* _Given information_
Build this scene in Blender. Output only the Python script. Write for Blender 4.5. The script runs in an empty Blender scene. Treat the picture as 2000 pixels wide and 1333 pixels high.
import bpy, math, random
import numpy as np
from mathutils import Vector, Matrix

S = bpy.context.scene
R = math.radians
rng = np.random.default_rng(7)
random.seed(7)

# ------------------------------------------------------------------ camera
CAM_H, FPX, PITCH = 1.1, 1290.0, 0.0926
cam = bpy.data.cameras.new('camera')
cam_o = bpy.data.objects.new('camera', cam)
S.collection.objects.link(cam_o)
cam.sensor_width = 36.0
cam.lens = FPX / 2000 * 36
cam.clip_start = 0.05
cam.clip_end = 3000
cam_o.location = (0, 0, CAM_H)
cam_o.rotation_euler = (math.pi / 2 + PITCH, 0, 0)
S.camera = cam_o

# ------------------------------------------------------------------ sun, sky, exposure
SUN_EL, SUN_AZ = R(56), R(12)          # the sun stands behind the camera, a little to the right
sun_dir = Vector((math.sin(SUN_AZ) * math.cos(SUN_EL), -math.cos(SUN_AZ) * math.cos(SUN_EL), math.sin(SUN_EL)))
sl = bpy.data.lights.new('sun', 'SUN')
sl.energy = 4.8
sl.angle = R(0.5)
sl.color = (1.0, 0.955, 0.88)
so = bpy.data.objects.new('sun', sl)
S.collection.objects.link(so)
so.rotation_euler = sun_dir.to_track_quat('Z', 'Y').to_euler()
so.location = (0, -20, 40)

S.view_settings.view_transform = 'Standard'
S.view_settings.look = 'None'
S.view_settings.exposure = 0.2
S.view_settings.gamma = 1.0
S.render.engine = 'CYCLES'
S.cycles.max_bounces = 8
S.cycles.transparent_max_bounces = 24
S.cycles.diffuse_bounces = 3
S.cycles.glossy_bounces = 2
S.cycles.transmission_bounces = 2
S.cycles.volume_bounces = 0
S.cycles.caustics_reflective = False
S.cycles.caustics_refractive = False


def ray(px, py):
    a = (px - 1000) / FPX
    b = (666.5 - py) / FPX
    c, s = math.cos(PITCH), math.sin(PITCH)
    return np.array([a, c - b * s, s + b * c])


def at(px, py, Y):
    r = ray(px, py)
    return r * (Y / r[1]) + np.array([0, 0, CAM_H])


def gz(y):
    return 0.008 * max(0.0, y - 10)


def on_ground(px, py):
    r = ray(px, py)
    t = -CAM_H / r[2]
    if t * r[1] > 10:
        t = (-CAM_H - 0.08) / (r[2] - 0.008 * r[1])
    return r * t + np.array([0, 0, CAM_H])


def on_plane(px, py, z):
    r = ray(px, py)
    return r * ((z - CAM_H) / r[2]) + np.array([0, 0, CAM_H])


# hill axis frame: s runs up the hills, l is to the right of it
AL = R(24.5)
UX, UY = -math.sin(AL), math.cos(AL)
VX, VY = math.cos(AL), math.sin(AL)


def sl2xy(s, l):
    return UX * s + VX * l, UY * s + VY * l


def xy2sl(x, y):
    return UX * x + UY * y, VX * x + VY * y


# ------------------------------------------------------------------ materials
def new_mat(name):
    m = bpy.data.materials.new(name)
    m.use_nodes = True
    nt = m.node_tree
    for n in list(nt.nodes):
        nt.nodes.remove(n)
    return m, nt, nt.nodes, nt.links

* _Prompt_
Print, please, the lines from the first line of the material through the line that contains "random.seed(7)", exactly as written and with nothing added.

* _Output of the task_
Build this scene in Blender. Output only the Python script. Write for Blender 4.5. The script runs in an empty Blender scene. Treat the picture as 2000 pixels wide and 1333 pixels high.
import bpy, math, random
import numpy as np
from mathutils import Vector, Matrix

S = bpy.context.scene
R = math.radians
rng = np.random.default_rng(7)
random.seed(7)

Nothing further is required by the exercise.